Analysis

More than a crisis in planning, Malta has a crisis of corruption

There was a palpable sense of determination and jubilance at last Saturday’s protest in Valletta against rampant, destructive development. The strong attendance is also a reflection of the widespread sentiment across Maltese society that rampant development is tearing apart the nation’s environmental, social, and urban fabric. There is wide consensus on the need for planning reform, and people in government – including the prime minister – now regularly talk about it.

So far, so great. But what kind of reform is actually needed? 

I have been investigating development matters for the past 3 years – I have made this one of my focus areas in journalism – and this leads me to believe that the largest problem is not the planning policies, but corruption. I am talking about two types of corruption – institutional corruption, and direct corruption.

After 2013, the incoming Labour administration wanted to make development one of the main economic generators and that entailed making the Planning Authority more permissive. The government partly achieved this by tweaking some policies, making it easier to build in the countryside and easier to have higher and more densely-stacked floors in urban areas. Yet more importantly, the government made administrative changes (among them banishing the environmental unit from the Planning Authority) as well as other subtle changes that allowed a culture of reduced rigorousness and more arbitrariness to take hold. 

The result is that many of the policies that promote a context-driven approach have been sidelined while the policies on height limitation and what can be build to the full potential have been taking primacy.

This led to institutional corruption – an authority being selective with policies – and the rot spread to other entities that play a role in development permits, particularly the Superintendence of Cultural Heritage. 

This dynamic has led to much haphazard, nonsensical development.

And the situation has become even more hideous due to direct corruption, including the clientelism or political patronage that underpins Malta’s political system.

It is hard to gauge the extent of one or the other – institutional corruption and direct corruption – in the rampage of development all around us.

The lack of accountability and lack of investigations makes it harder to have a proper reckoning. I can mention examples off the trot of brazenly bad assessments or decisions, either deliberately or negligently, yet no one has been investigated or held to account. 

And that is why I believe that the problem is not so much a problem of planning policies than a crisis of corruption and impunity in its widest sense.

This is not to say that policies do not need changing.

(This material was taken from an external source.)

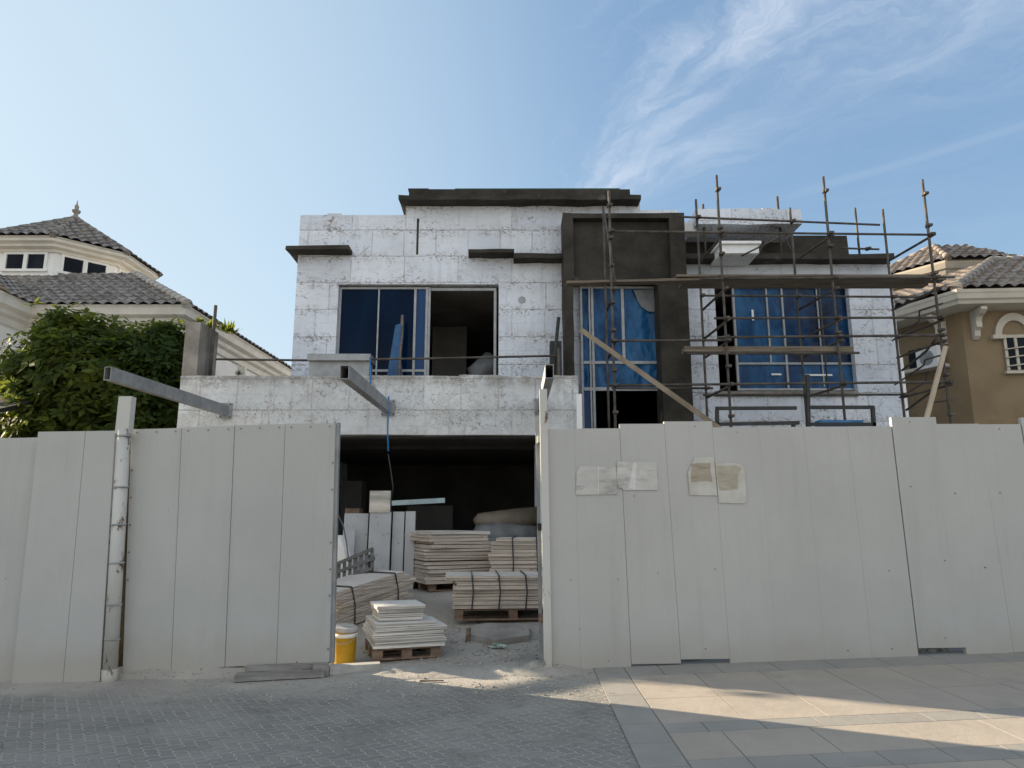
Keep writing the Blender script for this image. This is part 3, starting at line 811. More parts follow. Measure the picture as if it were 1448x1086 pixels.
# garage block: front wall with opening, parapet on top
gx0, gx1 = P(256, 532, GY).x, P(818, 560, GY).x
ox0, ox1 = P(440, 700, GY).x, P(760, 700, GY).x
gz1 = P(530, 531.5, GY).z; oz1 = P(600, 614.5, GY).z
gar = MB()
gar.wall(gx0, gx1, 0.1, gz1, GY, GY + 0.22, holes=[(ox0, ox1, 0.0, oz1)])
gar.rough(0.014, 0.3)
gar.build('garage_wall', M_PARAPET, house)
mb = MB(); mb.box(gx0, gx0 + 0.2, GY + 0.222, 19, 0.1, gz1 - 0.003); mb.build('garage_wall', M_PARAPET, house)
mb = MB(); mb.box(gx1 - 0.2, gx1, GY + 0.222, MY - 0.003, 0.1, gz1 - 0.003); mb.build('garage_wall', M_PARAPET, house)
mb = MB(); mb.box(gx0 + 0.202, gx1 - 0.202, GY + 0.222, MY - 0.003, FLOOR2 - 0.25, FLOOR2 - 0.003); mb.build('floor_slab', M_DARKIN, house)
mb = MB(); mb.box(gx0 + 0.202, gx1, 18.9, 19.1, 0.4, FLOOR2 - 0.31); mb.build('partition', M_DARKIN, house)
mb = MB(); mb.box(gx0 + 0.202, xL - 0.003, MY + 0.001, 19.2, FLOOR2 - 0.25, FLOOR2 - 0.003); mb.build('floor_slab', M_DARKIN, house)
# hole in the main wall behind the garage is its back room: open passage
# portal
PY = 13.9
ro = R(798, 301, 814, 575, PY); rr = R(958, 301, 974, 593, PY)
px0, px1 = ro[0], rr[1]
pz1 = P(880, 301, PY).z
li = R(811, 308, 948, 398, PY)
lx, rx = R(811, 308, 826, 575, PY)[0], R(935, 405, 943, 600, PY)[0]
zt = P(880, 402, MY - 0.2).z
mb = MB()
mb.wall(px0, px1, 0.3, pz1, PY, MY - 0.002, holes=[(li[0], li[1], zt, li[3]), (lx, rx, 0.2, zt)])
mb.rough(0.012, 0.3); mb.build('entrance_portal', M_CONC, house)
mb = MB(); mb.box(li[0] + 0.002, li[1] - 0.002, PY + 0.16, MY - 0.002, zt, li[3] - 0.02).rough(0.014, 0.3); mb.build('portal_panel', M_CONC, house)
mb = MB(); mb.box(px1 + 0.002, px1 + 0.35, PY + 0.35, MY - 0.002, P(960, 320, PY).z, P(960, 303, PY).z); mb.build('parapet_block', M_FOAM, house)

def ledge(px0, px1, py0, py1, Yf=14.15, ret=0.0, name='cornice', zadd=0.0):
    """thin concrete ledge: py0 top of its fascia, py1 foot of its soffit at the wall"""
    m = (px0 + px1) / 2
    z1 = P(m, py0, Yf).z; z0 = max(P(m, py1, MY).z, z1 - 0.2)
    z0 = min(z0, z1 - 0.07)
    x0, x1 = P(px0, py0, Yf).x, P(px1, py0, Yf).x
    mb = MB(); mb.box(x0, x1, Yf, MY - 0.002, z0, z1); mb.rough(0.02)
    mb.build(name, M_CONC, house)
    return x0, x1, z0, z1
x0, x1, z0, z1 = ledge(404, 493, 347, 361)
mb = MB(); mb.box(x0, xL - 0.002, MY, 22, z0, z1).rough(0.015, 0.5); mb.build('cornice', M_CONC, house)
ledge(662, 728, 352, 364.5)
ledge(727, 799, 357.5, 373)
x0, x1, z0, z1 = ledge(563, 906, 276, 292)
mb = MB(); mb.box(x0, X575 - 0.002, MY, 19, z0, z1).rough(0.015, 0.5); mb.build('cornice', M_CONC, house)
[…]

Some policies need tweaking or banishing, especially policies published in 2015 that, in some respects, created conflicts with preexisting policies of the Local Plans.

Yet no reform in planning policies or laws would make a sufficient impact unless the wider crisis of corruption and impunity are simultaneously tackled. 

Clientelism and corruption have always existed in the planning sector, and it is not clear to me whether – and to what extent – it has gotten worse in the past decade of Labour in government. But what has certainly changed in the past decade is a culture of greater permissibility, and that has contributed to greater impunity and made the whole system more grotesque.

So what is needed, aside from reform in some planning policies, is greater accountability, and the greater empowerment of those who are good in planning matters and independent in action. 

On top of that, we need a struggle against corruption in a holistic manner. That means investigations, and that means changing laws to allow investigations and potential prosecutions to take place more easily.

At the moment, for example, there is no law on collusion or abuse of power in the criminal code. The three judges who held the public inquiry into the murder of Daphne Caruana Galizia recommended such laws, but the government has ignored these recommendations. Likewise, the government has ignored entreaties to put into law a so-called unexplained wealth order.

These laws are indispensable in the fight against corruption because many times it is hard to find direct evidence of corruption – to prove that someone has taken bribes – and making abuse of power or collusion a crime would have the proverbial effect of draining the swamp in which public sector corruption breeds.  

Ditto with unexplained wealth orders: it would allow the State to go after public officials who have wealth whose source cannot be explained. There is something in this regard in the anti-money laundering legislation, but a specific law on unexplained wealth order would strengthen the legal arsenal.